**YOUR INSTRUCTIONS:** Only the number is wanted: count the lines that contain "script".
** Start DATA **
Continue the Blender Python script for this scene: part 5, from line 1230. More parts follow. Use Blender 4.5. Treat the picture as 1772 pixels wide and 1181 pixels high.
** End DATA **
** Start DATA **
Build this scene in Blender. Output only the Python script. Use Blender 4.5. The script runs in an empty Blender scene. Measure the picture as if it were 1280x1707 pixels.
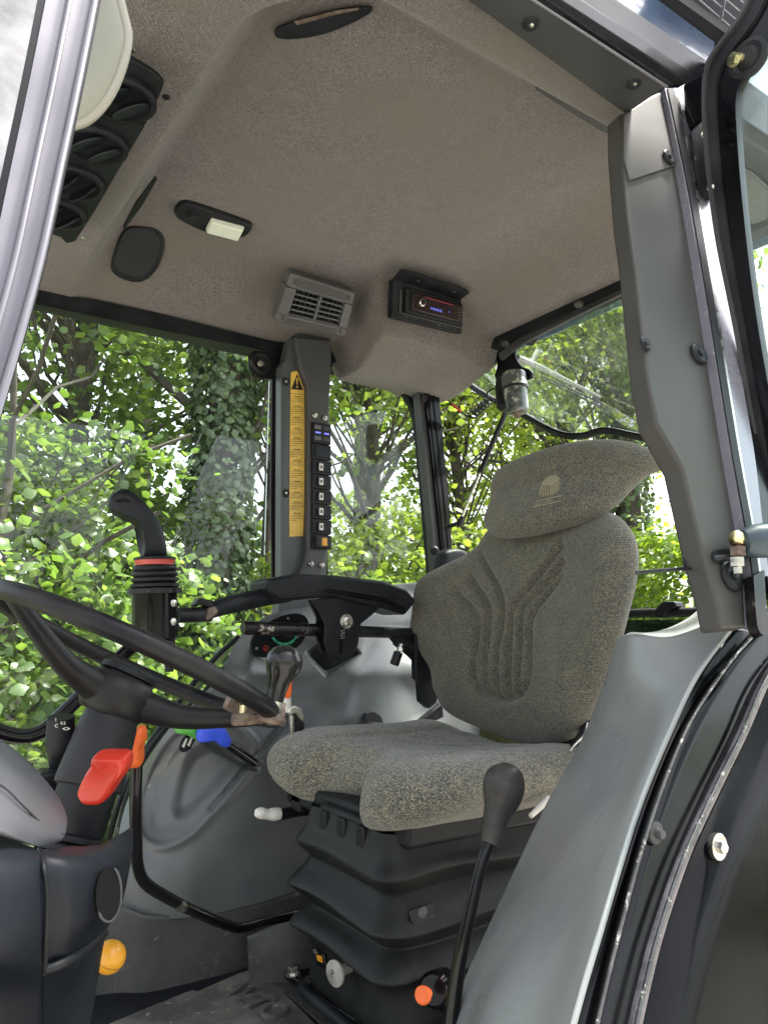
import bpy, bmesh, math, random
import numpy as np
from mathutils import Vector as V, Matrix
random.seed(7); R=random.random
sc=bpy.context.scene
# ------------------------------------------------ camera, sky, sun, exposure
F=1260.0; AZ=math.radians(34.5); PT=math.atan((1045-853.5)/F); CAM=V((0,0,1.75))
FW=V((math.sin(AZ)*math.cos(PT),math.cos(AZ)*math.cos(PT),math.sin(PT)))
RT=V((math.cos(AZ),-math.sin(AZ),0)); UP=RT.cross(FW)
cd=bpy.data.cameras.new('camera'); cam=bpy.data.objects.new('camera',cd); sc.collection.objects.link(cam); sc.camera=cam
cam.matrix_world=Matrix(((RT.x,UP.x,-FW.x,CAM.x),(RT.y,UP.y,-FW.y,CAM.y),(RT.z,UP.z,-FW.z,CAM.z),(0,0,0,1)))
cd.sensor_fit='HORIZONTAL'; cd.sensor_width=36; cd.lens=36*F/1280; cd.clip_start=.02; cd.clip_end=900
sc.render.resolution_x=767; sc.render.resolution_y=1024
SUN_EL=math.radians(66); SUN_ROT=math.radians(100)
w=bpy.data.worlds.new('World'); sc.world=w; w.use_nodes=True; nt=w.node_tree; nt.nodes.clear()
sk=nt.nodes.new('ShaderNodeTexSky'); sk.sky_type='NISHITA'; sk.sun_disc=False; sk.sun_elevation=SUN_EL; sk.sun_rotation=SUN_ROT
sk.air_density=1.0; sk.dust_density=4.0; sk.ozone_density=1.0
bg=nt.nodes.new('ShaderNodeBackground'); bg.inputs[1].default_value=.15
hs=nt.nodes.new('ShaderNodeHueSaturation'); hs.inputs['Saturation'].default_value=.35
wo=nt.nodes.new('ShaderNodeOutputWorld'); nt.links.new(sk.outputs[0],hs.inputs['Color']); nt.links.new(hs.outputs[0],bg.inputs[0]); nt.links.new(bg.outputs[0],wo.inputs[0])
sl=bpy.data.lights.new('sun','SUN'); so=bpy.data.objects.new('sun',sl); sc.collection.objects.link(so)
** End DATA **
**RESPONSE TO THIS TASK:** 2